The drop in civility erodes community, which are both foundational to society. The larger trend of declining civil interaction specifically in America predates the advent of social media and even the Internet itself. As detailed in Robert D. Putnam’s award-winning 2000 book, Bowling Alone: The Collapse and Revival of American Community, such shifts started taking shape as much as 50 years ago. In the early 1960s, over “half of all Americans said that they trusted others; fewer than a third say the same thing today,” and attendance at public meetings fell by almost 50% nationally between 1973 and 1993.

This loss of community and the resulting rise in uncivil behavior has far-reaching consequences for society and individuals, and without a sea change in behavior it is doubtful that we can reverse it. That said, there is one simple measure that all of us – and I do mean all of us – can follow to be more civil in how we communicate both online or face to face: we can sleep on it. By simply stepping back, giving ourselves time to consider what is being said, and taking into account all the people and parties that might be affected by our actions, we can make an infinitely more positive impact on those around us, ourselves, and civil discourse. This applies to individuals and groups alike.

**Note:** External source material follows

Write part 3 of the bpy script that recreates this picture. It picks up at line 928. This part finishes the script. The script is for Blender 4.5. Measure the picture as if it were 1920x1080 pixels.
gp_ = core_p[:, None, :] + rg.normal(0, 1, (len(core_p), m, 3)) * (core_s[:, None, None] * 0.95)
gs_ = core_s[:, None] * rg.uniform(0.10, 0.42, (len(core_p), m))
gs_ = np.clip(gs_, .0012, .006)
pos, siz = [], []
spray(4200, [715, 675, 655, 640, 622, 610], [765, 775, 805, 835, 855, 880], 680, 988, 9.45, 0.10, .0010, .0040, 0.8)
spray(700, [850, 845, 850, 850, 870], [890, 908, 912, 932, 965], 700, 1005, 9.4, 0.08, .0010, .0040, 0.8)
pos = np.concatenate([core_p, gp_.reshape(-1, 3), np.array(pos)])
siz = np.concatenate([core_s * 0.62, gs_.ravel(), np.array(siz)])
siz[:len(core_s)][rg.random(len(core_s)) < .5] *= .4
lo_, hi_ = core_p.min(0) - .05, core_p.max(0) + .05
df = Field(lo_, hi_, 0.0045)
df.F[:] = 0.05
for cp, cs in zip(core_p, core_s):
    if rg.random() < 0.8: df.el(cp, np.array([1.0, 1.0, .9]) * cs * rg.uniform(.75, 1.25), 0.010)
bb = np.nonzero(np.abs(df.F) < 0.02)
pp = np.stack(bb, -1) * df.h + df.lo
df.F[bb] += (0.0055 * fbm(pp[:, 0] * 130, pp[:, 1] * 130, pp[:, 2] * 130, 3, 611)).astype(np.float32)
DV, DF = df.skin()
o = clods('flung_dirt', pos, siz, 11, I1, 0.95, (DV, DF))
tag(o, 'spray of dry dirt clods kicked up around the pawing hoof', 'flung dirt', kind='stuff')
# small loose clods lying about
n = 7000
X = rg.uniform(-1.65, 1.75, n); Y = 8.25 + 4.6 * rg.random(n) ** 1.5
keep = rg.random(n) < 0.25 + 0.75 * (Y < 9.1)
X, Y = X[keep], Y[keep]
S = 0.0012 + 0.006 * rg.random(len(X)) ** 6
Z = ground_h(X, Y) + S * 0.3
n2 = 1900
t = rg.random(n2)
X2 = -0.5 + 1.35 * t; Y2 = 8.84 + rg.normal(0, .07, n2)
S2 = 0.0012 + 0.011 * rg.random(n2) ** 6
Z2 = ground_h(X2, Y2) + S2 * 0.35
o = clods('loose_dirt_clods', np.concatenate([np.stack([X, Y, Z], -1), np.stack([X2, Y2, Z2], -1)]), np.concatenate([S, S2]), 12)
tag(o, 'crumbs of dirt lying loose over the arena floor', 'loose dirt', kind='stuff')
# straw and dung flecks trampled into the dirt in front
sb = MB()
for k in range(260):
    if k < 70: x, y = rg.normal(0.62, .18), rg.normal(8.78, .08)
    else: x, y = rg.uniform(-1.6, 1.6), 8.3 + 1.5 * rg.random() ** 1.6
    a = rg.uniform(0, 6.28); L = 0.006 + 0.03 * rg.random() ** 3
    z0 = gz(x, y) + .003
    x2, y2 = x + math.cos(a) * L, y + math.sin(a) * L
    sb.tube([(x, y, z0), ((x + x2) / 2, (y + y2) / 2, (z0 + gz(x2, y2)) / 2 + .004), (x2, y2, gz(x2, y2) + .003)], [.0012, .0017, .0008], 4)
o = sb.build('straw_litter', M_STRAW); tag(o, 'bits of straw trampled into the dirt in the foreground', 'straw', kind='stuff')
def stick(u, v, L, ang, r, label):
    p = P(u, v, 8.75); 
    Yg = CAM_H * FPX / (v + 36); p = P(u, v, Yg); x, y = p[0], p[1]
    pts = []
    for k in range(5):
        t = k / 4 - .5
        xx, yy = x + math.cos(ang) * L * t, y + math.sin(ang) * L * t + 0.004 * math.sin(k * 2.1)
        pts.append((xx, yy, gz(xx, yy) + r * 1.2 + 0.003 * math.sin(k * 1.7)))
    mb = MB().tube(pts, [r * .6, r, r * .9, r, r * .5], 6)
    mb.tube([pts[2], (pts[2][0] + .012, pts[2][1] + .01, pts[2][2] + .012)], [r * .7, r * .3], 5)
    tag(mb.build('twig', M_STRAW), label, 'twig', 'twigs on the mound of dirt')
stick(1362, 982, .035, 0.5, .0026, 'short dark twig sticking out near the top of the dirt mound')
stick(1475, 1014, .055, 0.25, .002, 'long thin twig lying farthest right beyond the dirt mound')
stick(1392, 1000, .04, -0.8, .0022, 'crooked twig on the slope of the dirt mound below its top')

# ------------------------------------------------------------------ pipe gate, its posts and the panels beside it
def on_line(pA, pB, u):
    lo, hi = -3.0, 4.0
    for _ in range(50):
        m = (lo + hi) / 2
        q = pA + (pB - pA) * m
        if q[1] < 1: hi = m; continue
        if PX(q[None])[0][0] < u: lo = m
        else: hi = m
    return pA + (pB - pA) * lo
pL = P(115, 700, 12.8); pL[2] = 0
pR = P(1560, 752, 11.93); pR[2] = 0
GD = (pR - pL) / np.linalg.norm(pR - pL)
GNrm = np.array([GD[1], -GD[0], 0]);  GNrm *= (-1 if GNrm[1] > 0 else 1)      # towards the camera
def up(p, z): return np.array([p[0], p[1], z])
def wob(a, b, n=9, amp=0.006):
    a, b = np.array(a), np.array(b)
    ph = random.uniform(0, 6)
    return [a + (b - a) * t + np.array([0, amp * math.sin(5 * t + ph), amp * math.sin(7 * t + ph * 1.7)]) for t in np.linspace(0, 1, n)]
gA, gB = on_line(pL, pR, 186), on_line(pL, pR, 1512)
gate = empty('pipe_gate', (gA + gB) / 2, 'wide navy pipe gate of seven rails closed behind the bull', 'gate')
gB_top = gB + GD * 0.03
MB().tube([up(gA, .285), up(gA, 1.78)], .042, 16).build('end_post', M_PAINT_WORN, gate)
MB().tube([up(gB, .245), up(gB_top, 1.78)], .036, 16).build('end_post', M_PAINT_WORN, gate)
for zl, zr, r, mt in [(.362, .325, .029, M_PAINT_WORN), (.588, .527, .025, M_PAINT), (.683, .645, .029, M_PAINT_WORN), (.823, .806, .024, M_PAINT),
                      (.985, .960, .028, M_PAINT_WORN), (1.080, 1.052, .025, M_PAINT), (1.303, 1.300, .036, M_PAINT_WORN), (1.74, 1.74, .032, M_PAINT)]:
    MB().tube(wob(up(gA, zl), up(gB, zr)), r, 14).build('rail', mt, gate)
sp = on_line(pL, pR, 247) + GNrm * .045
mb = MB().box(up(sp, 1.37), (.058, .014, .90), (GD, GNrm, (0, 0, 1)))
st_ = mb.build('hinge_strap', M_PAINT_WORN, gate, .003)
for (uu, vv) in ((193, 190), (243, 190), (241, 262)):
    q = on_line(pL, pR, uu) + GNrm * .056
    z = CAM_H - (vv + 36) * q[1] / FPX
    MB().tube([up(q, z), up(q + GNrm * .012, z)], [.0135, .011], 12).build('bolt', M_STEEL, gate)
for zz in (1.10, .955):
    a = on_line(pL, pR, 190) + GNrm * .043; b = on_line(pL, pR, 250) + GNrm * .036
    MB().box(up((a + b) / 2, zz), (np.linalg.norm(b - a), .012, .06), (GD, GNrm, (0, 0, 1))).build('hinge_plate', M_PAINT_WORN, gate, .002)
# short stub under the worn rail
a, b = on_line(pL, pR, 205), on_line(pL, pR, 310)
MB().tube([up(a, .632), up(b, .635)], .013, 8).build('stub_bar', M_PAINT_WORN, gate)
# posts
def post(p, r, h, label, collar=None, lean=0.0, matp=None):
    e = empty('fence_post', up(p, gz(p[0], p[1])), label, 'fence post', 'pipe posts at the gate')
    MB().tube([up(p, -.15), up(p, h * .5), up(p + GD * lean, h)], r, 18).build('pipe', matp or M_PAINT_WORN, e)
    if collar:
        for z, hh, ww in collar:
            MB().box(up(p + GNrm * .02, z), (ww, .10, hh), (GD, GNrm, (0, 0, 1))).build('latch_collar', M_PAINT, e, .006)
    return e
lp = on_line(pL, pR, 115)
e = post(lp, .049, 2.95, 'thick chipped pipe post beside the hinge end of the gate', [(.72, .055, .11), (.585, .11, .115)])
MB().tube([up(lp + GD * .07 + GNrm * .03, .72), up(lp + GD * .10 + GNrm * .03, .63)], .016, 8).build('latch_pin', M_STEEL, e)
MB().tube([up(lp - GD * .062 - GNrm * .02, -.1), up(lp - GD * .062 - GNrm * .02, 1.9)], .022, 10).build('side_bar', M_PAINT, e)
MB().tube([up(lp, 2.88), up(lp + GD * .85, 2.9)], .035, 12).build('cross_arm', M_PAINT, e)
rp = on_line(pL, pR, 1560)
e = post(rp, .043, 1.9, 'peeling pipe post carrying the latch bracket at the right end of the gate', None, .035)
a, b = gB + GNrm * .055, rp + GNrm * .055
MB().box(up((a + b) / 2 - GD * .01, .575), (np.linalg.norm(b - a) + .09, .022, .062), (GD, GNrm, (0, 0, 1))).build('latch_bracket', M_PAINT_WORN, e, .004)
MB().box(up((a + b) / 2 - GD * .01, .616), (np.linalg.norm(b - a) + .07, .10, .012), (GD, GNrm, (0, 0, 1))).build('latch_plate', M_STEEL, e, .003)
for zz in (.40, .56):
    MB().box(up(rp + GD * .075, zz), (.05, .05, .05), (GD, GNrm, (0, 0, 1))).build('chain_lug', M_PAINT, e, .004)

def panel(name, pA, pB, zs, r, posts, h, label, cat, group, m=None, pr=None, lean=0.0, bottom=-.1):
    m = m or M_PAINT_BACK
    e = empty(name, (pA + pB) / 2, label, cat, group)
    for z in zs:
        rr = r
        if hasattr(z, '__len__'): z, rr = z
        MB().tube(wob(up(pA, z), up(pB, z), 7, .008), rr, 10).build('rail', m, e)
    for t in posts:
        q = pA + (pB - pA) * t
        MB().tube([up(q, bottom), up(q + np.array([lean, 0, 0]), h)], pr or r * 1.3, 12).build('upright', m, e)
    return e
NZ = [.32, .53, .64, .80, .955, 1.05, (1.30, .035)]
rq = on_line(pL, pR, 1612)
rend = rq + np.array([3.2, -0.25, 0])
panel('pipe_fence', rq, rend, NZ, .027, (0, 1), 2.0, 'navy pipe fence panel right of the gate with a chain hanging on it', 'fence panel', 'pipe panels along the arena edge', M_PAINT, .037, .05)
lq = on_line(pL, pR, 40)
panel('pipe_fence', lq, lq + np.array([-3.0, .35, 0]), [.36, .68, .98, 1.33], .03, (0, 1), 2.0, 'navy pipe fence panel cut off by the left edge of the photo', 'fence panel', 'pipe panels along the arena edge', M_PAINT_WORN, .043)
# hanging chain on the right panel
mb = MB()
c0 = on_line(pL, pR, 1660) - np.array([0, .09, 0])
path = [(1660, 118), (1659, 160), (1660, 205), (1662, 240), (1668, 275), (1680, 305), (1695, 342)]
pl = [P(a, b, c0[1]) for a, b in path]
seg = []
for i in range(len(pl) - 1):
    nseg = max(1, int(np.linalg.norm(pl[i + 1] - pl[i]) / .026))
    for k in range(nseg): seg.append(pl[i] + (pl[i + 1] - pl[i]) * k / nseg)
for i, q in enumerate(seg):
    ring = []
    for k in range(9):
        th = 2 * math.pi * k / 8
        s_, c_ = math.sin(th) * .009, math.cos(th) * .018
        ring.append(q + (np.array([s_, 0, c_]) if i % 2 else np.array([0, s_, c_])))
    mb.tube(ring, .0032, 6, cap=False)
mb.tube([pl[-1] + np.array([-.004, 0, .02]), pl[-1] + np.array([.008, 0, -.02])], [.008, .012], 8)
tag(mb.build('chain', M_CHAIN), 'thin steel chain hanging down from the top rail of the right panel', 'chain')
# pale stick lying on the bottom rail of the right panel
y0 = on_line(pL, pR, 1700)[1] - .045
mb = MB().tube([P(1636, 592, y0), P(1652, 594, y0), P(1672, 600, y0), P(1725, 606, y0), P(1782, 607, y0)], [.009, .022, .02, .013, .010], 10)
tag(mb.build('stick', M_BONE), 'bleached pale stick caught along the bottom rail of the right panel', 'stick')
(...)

The idiom, sleep on it, has an ancient origin. And as seen in Philemon Holland’s translation of Titus Livius’ (“Livy”) Ab Urbe Condita, it proves remarkably relevant to our current predicament, revealing much about our unchanging human nature.

In the 2nd Century B.C.E., King Perseus of Macedon found himself facing a possible war with the young Roman Republic to his west. To avoid this, Perseus received Roman ambassadors and heard their demands. Although, at first, cursing and deriding their claims, Perseus told the Romans that he would retire for the evening, “sleep upon it,” and have a formal response in writing made for them to take back to Rome (presumably to make a counter-offer aiming towards a peaceful settlement). Wisely and king-like, Perseus elected to take time to draft a composed, diplomatic response and possibly save his kingdom from the ravages of war.

But, while the Romans were being ushered out of the room, they made some remark, some statement on the regretful loss of friendship between the two nations. Perseus in suit declared: “Upon your own peril and hazard, be gone out of the marches of the realm,” and, at that very moment, declared war on Rome.

It was a war he would lose. Macedon fell to Rome, and Perseus was captured and died in prison. Though he certainly wrote with some bias towards the Roman side, Livy teaches a 21st century audience that even the briefest loss of patience in dealing with others can result in mistakes that can never be walked back. As Shakespeare would later write in Henry VIII, “Men’s evil manners live in brass; their virtues / We write in water.” No time is this more true than in the digital age we now inhabit: everything we do and say online is entered into the permanent record. In the struggle to protect brands, both personal and organizational, it matters little that we have said 99 nice things when there is but one negative remark that overshadows all else.

Next time you find yourself writing a nasty comment on the controversy of the day, step back. Take a deep breath. Think for a minute. Go home and see if you’re still inclined to say the same thing in the morning. Do this, and you’re bound to save yourself a kingdom of headache. Your reputation will thank you.